Photo Brahim Taougar

Voilà les Enfants Perdus. Nous les avons rencontrés à Casablanca, en tournant une nuit avec le SAMU social, dans le cadre d’un reportage avec les journalistes du magazine “Actuel“.

Comme au pays Imaginaire, ils vivent en petites bandes, omniprésents et invisibles. Leur existence est une boucle sans fin : trouver de l’argent, acheter de la colle ou du “dolio” (solvant à peinture) qu’ils sniffent dans des sacs en plastique, trouver un coin pour s’écrouler et dormir quelques heures, puis recommencer. Certains ont huit ans, certains consomment un demi-litre de colle par jour, certains ont 15 ans mais ont l’air d’en avoir 8, certains se prostituent, certains volent, certains ont déjà les neurones et les poumons grillés par le produit.
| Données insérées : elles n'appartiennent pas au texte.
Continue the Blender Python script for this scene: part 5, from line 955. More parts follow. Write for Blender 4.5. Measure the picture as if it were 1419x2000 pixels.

Les sociétés dites évoluées ont tendance à rendre invisibles les personnes ou groupes constituant des minorités socialement inacceptables, puisqu’elles ne peuvent plus les supprimer physiquement. Michael White, dont la pensée s’est beaucoup inspirée des travaux de Michel Foucault et de la philosophie critique française (au moins jusqu’à 2004), a déconstruit et décrit ces stratégies d’effacement qui façonnent notre perception de ces groupes (ou de ces discours minoritaires dans notre vie).

Devenus tellement invisibles qu’ils peuvent occuper impunément un squat en plein centre des affaires de Casa, à deux pas d’un commissariat, ces enfants sont transparents et ils meurent discrètement dans les interstices de la croissance marocaine. Comme les Enfants Perdus dans “Peter Pan”, ils se sont organisés en petits groupes familiaux où les plus grands veillent sur les plus petits, ont reconstruit des pratiques de vie autour de solidarités élémentaires. Mais nulle trace d’un Peter Pan, qui leur donnerait un projet, un espoir, une direction pour l’avenir, en poussant son fameux “bangerang !”

Nous avons “histoirisé” les Enfants Perdus à travers la fiction de Peter Pan comme un fantasme bourgeois où une main leur serait tendue pour les ramener vers la normalité : un papa et une maman. Ce conte rassurant nous dit qu’il existe toujours une passerelle vers l’espoir et une Wendy au grand coeur pour assurer la traversée du Pays Imaginaire vers la Vraie Vie. Les travailleurs sociaux du SAMU Social marocain (les deux hommes en bleu au second plan sur la photo) tentent de jouer ce rôle, en les persuadant de quitter la vie de la rue pour entrer dans le circuit d’intégration proposé par les services sociaux : hébergement d’urgence, école, formation, etc. Mais certains refusent et préfèrent continuer à mourir lentement dans le Pays Imaginaire.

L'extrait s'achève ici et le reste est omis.